The other skating crimes in Detroit that week

Early January 1994—25 years ago this week—brought big, big news in figure skating. Nancy Kerrigan, widely considered a gold-medal candidate for that winter’s Olympic Games, was physically assaulted the day before she was to compete during the U.S. National Championships, which were serving as the Olympic trials, in Detroit.

It turned out, as anyone paying any attention has known for the last quarter century, that associates of Tonya Harding, Kerrigan’s skating rival, were responsible for the attack. The fiendish episode, and its shadow over the ’94 Lillehammer Olympics, was so bizarre that it refuses to grow smaller in the rearview mirror.

And now that the skating nationals are returning to the Motor City for the first time since ’94, veteran Olympic reporter Phil Hersh has marked the Nancy-Tonya anniversary with a terrific in-depth retrospective for nbcsports.com.

That same week in Detroit, by the way, another highly unusual skating event transpired: The first—and, as far as I know, last—National Media Figure Skating Championships. Not so memorable that Hersh should have mentioned it. But, still.

It was organized by Michelle Kaufman, the Olympic beat writer for the Detroit Free Press at the time. She arranged for use of a skating rink, for rental skates, even for music to accompany our…ahem…routines. (We were on our own for skating outfits, which I recall ran toward sweatshirts and jeans.)

Kaufman invited a handful of figure skating officials to the morning gathering, and that informal mingling with the likes of U.S. Figure Skating Association president Claire Ferguson paid enormous dividends at the Olympics. Unlike the hordes of journalists who parachuted into the Games at the last minute, in anticipation of more Tonya-Nancy mayhem, those of us from the small knot of…er…competitors in the Media Figure Skating Championships were immediately recognizable to Ferguson.

About those championships, though. There were a couple of folks who actually knew what they were doing. I recall a woman who wrote for a skating magazine who was doing spins and jumps, some real dipsy-doodling. But, as Randy Harvey of the Los Angeles Times noted, “We can see that at a figure skating event anytime.” He preferred the Larry-Curley-Moe bits, such as the Minneapolis Star-Tribune’s Jay Weiner shuffling around as half of a pairs team—the other half being a chair. I suspect it was not so much a prop as a device to prop him up. And the New York Times’ Jere Longman finishing his slow-motion bit by pretending to drink from a champagne bottle.

My favorite—and I believe it resulted in the winning scores—was the vision of the Boston Globe’s John Powers, a bear of a man, building steam as he powered across the ice with what appeared to be dead aim at the judges’ table. I contend there was real fear in the arbiters’ faces, a dread that he may not be able to stop or turn in time.

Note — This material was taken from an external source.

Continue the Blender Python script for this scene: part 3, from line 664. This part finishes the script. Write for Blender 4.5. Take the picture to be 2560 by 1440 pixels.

Could it be that Powers was awarded good marks for having spared the judges injury?

As for my own performance: Having grown up in warm-weather locales, with scant experience on blades, I decided to play it safe. Since the judges were at one end of the rink, I chose to glide—shamble? totter? lumber?—to the opposite end, whereupon I did a few back-and-forth repeats before making a quiet exit.

Unlike Tonya Harding, I did not attempt a triple axel. Also unlike Harding, I did not fall. And I was abundantly rewarded. One of the appointed judges, Linda Leaver, who coached 1988 gold medalist Brian Boitano and therefore was eminently knowledgeable of all things figure skating, presented me with a perfect 6.0—the highest possible score in the sport at the time.

“I don’t know what you did,” she said. “You were too far away. I just figured it must have been okay.”

Anyway, then we all adjourned to cover the real skating. And actual crimes.